*TASK TO COMPLETE*:
Wherever the word "this" shows up in a line, please copy that line.
============
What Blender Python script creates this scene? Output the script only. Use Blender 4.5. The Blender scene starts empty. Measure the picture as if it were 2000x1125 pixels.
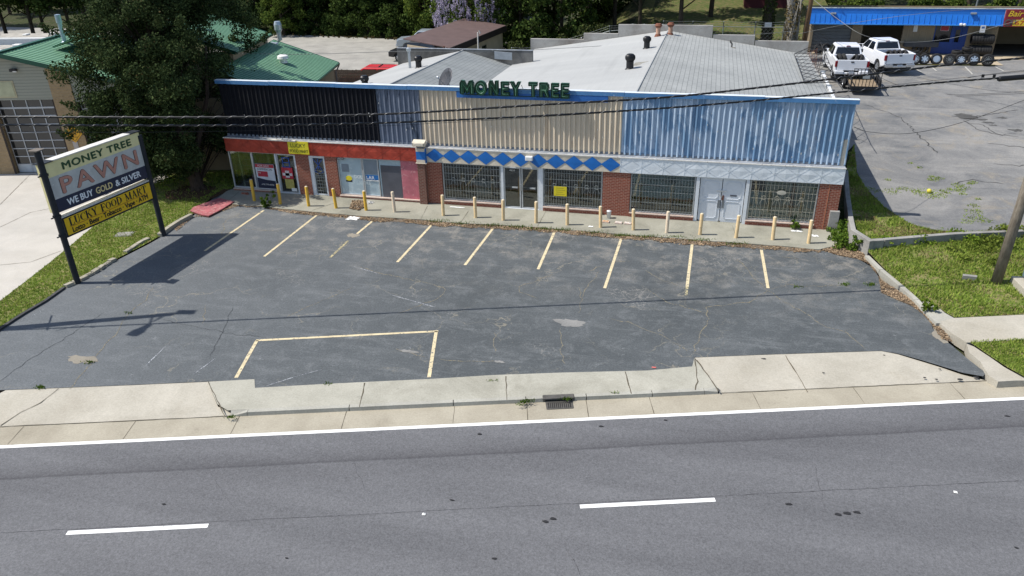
import bpy, bmesh, math, random
import numpy as np
from mathutils import Vector, Matrix, Euler
C = bpy.data.collections.new('scene'); bpy.context.scene.collection.children.link(C)
scn = bpy.context.scene
R_ = math.radians
rnd = random.Random(7)

# ------------------------------------------------------------------ camera
CAM_H = 13.0; FOC = 1485.4
PITCH, ROLL, YAW = R_(26.8297), R_(-1.4477), R_(-14.5638)
def _cam_axes():
    cy, sy = math.cos(YAW), math.sin(YAW)
    F = Vector((sy*math.cos(PITCH), cy*math.cos(PITCH), -math.sin(PITCH)))
    Rt = Vector((cy, -sy, 0)); U = Rt.cross(F)
    c, s = math.cos(ROLL), math.sin(ROLL)
    return F, c*Rt+s*U, -s*Rt+c*U
FW, RT, UP = _cam_axes()
cd = bpy.data.cameras.new('camera'); cam = bpy.data.objects.new('camera', cd); C.objects.link(cam)
M4 = Matrix((RT, UP, -FW)).transposed().to_4x4(); M4.translation = Vector((0, 0, CAM_H))
cam.matrix_world = M4
cd.sensor_width = 36; cd.lens = 36*FOC/2000; cd.clip_start = 0.1; cd.clip_end = 2000
scn.camera = cam
# ------------------------------------------------------------------ world, sun, exposure
SUNX, SUNY = 0.68, 0.165            # how far a shadow runs for each metre of height
w = bpy.data.worlds.new('World'); scn.world = w; w.use_nodes = True
nt = w.node_tree; bg = nt.nodes['Background']
sky = nt.nodes.new('ShaderNodeTexSky'); sky.sky_type = 'NISHITA'; sky.sun_disc = False
sky.sun_elevation = math.atan(1/math.hypot(SUNX, SUNY)); sky.sun_rotation = math.atan2(-SUNX, -SUNY)
sky.air_density = 1.0; sky.dust_density = 1.0; sky.ozone_density = 1.0
nt.links.new(sky.outputs[0], bg.inputs[0]); bg.inputs[1].default_value = 0.115
sl = bpy.data.lights.new('sun', 'SUN'); sl.energy = 4.2; sl.angle = R_(0.53); sl.color = (1, 0.955, 0.88)
so = bpy.data.objects.new('sun', sl); C.objects.link(so)
so.rotation_euler = Vector((SUNX, SUNY, -1)).to_track_quat('-Z', 'Y').to_euler()
so.location = (-40, -10, 60)
scn.view_settings.view_transform = 'Standard'; scn.view_settings.look = 'None'
scn.view_settings.exposure = 0.42; scn.view_settings.gamma = 1.0
scn.view_settings.use_curve_mapping = False

# survey helpers: turn a spot seen in the survey picture into a place on a known plane
def ray(x, y): return FW*FOC+RT*(x-1000)-UP*(y-562.5)
CP = Vector((0, 0, CAM_H))
def G(x, y, z=0.0):
    d = ray(x, y); return CP+d*((z-CAM_H)/d.z)
def W(x, y, Y):
    d = ray(x, y); return CP+d*(Y/d.y)
def WX(x, y, X):
    d = ray(x, y); return CP+d*(X/d.x)
def sstep(a, b, x):
    t = max(0.0, min(1.0, (x-a)/(b-a))); return t*t*(3-2*t)
def ramp(y): return 0.6+0.065*(max(33.0, min(58.0, y))-35)
def TZ(x, y):
    """terrain height"""
    front = -0.30
    right = ramp(y)+max(0, y-72)*0.085*(1-0.4*sstep(90, 130, y))
    left = 0.02+0.20*sstep(45, 60, y)+max(0, y-95)*0.02
    k = sstep(-14, -6, x) if y > 56 else sstep(5.5, 6.3, x)
    back = left*(1-k)+right*k
    f = sstep(29, 34, y) if x > 6 else sstep(33, 36, y)
    if x < -24 and y <= 36: return -0.12
    return front*(1-f)+(back-0.06)*f
def T(x, y, dz=0.0):
    z = 0.0
    for i in range(40):
        P = G(x, y, z); z = 0.5*z+0.5*(TZ(P.x, P.y)+0.06+dz)
    return G(x, y, z)

# ------------------------------------------------------------------ mesh builder
class MB:
    def __init__(s): s.v = []; s.f = []; s.m = []
    def add(s, vs, fs, mi=0):
        o = len(s.v); s.v += [tuple(v) for v in vs]
        s.f += [tuple(i+o for i in f) for f in fs]; s.m += [mi]*len(fs)
    def box(s, x0, x1, y0, y1, z0, z1, mi=0):
        s.add([(x0,y0,z0),(x1,y0,z0),(x1,y1,z0),(x0,y1,z0),(x0,y0,z1),(x1,y0,z1),(x1,y1,z1),(x0,y1,z1)],
              [(0,3,2,1),(4,5,6,7),(0,1,5,4),(1,2,6,5),(2,3,7,6),(3,0,4,7)], mi)
    def obox(s, c, u, v, w, mi=0):
        """box with centre c and half-edge vectors u, v, w"""
        c, u, v, w = map(Vector, (c, u, v, w))
        P = [c+a*u+b*v+k*w for k in (-1, 1) for a, b in ((-1,-1),(1,-1),(1,1),(-1,1))]
        fs = [(0,3,2,1),(4,5,6,7),(0,1,5,4),(1,2,6,5),(2,3,7,6),(3,0,4,7)]
        if u.cross(v).dot(w) < 0: fs = [f[::-1] for f in fs]
        s.add(P, fs, mi)
    def bar(s, a, b, t, up=(0,0,1), t2=None, mi=0):
        a, b = Vector(a), Vector(b); d = b-a; upv = Vector(up)
        if abs(d.normalized().dot(upv)) > .98: upv = Vector((0, 1, 0))
        side = d.cross(upv).normalized(); u2 = side.cross(d).normalized()
        s.obox((a+b)/2, d/2, side*t/2, u2*(t2 or t)/2, mi)
    def quad(s, a, b, c, d, mi=0): s.add([a,b,c,d], [(0,1,2,3)], mi)
    def poly(s, pts, mi=0): s.add(pts, [tuple(range(len(pts)))], mi)
    def slab(s, pts, z0, z1, mi=0):
        """closed prism over a flat outline (list of (x, y)), counter-clockwise or not"""
        n = len(pts); A = sum(pts[i][0]*pts[(i+1)%n][1]-pts[(i+1)%n][0]*pts[i][1] for i in range(n))
        if A < 0: pts = pts[::-1]
        vs = [(p[0],p[1],z0) for p in pts]+[(p[0],p[1],z1) for p in pts]
        fs = [tuple(range(n))[::-1], tuple(range(n, 2*n))]+[(i,(i+1)%n,n+(i+1)%n,n+i) for i in range(n)]
        s.add(vs, fs, mi)
    def extr(s, pts, vec, mi=0):
        """closed prism: planar 3-D outline pushed along vec"""
        n = len(pts); vec = Vector(vec); P = [Vector(p) for p in pts]
        nn = Vector((0,0,0))
        for i in range(n): nn += P[i].cross(P[(i+1)%n])
        if nn.dot(vec) < 0: P = P[::-1]
        vs = P+[p+vec for p in P]
        fs = [tuple(range(n))[::-1], tuple(range(n, 2*n))]+[(i,(i+1)%n,n+(i+1)%n,n+i) for i in range(n)]
        s.add(vs, fs, mi)
    def tube(s, pts, r, seg=8, mi=0, cap=True):
        pts = [Vector(p) for p in pts]; n = len(pts)
        rs = r if isinstance(r, (list, tuple)) else [r]*n
        rings = []
        ref = Vector((0.13, 0.21, 0.97))
        for i, p in enumerate(pts):
            d = (pts[min(i+1, n-1)]-pts[max(i-1, 0)]).normalized()
            if abs(d.dot(ref)) > .95: rf = Vector((1, 0.1, 0))
            else: rf = ref
            a = d.cross(rf).normalized(); b = d.cross(a)
            rings.append([p+rs[i]*(math.cos(2*math.pi*k/seg)*a+math.sin(2*math.pi*k/seg)*b) for k in range(seg)])
        vs = [v for rg in rings for v in rg]; fs = []
        for i in range(n-1):
            for k in range(seg):
                k2 = (k+1) % seg
                fs.append((i*seg+k, (i+1)*seg+k, (i+1)*seg+k2, i*seg+k2))
        if cap: fs += [tuple(range(seg)), tuple(range((n-1)*seg, n*seg))[::-1]]
        s.add(vs, fs, mi)
    def lathe(s, prof, c=(0,0,0), ax=(0,0,1), seg=20, mi=0, cap=False):
        """prof = (radius, height) pairs round the axis ax"""
        c, ax = Vector(c), Vector(ax).normalized()
        a = ax.orthogonal().normalized(); b = ax.cross(a)
        vs = [c+ax*h+r*(math.cos(2*math.pi*k/seg)*a+math.sin(2*math.pi*k/seg)*b) for r, h in prof for k in range(seg)]
        fs = []
        for i in range(len(prof)-1):
            for k in range(seg):
                k2 = (k+1) % seg; fs.append((i*seg+k, i*seg+k2, (i+1)*seg+k2, (i+1)*seg+k))
        if cap:
            fs += [tuple(range(seg))[::-1], tuple(range((len(prof)-1)*seg, len(prof)*seg))]
        s.add(vs, fs, mi)
    def build(s, name, mat, parent=None, world=False, smooth=False, bevel=0, seg=2, label=None):
        me = bpy.data.meshes.new(name)
        vs = s.v
        if world and parent is not None:
            inv = wmat(parent).inverted(); vs = [tuple(inv @ Vector(v)) for v in vs]
        me.from_pydata(vs, [], s.f)
        mats = mat if isinstance(mat, (list, tuple)) else [mat]
        for m in mats: me.materials.append(m)
        if len(mats) > 1: me.polygons.foreach_set('material_index', s.m)
        if smooth: me.polygons.foreach_set('use_smooth', [True]*len(s.f))
        me.update()
        o = bpy.data.objects.new(name, me); C.objects.link(o)
        if parent is not None: o.parent = parent
        if bevel:
            bm = o.modifiers.new('bevel', 'BEVEL'); bm.width = bevel; bm.segments = seg; bm.limit_method = 'ANGLE'; bm.angle_limit = R_(40)
        if smooth == 'auto' or bevel:
            for p in me.polygons: p.use_smooth = False
        if label: o['label'] = label
        return o
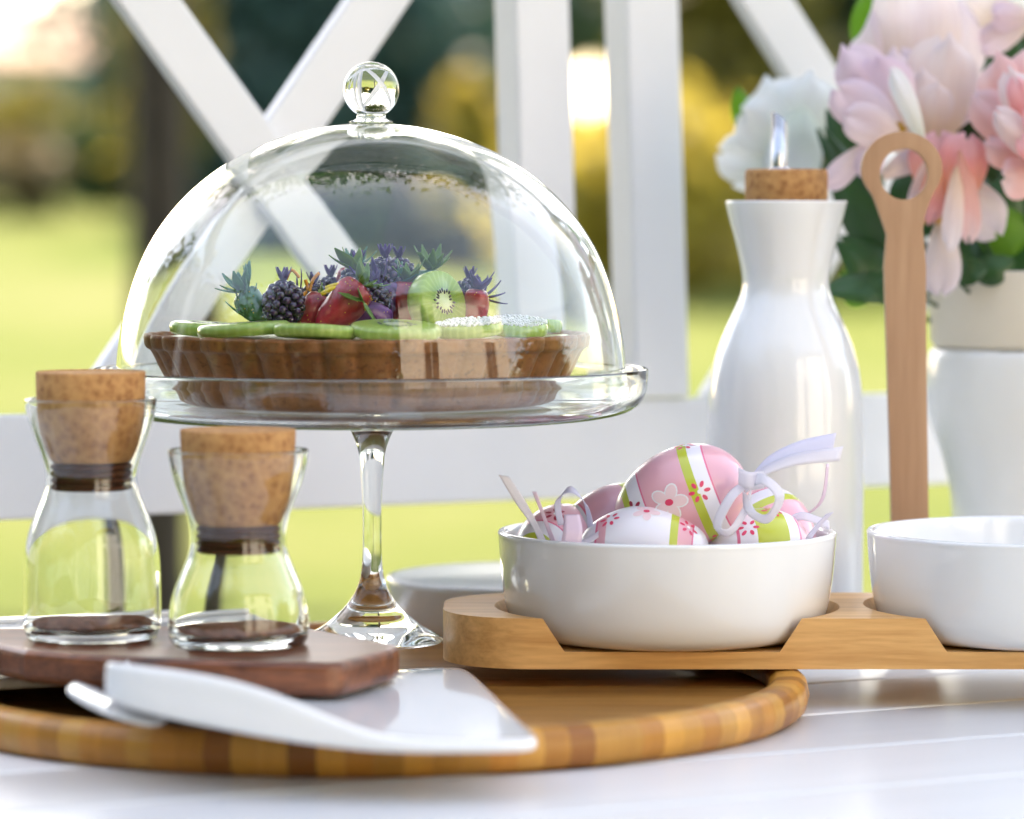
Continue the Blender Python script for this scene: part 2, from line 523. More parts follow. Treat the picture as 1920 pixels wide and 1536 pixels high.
============
*TASK RESPONSE*:
What Blender Python script creates this scene? Output the script only. Use Blender 4.5. The Blender scene starts empty. Measure the picture as if it were 2000x1125 pixels.
Continue the Blender Python script for this scene: part 2, from line 523. More parts follow. Treat the picture as 1920 pixels wide and 1536 pixels high.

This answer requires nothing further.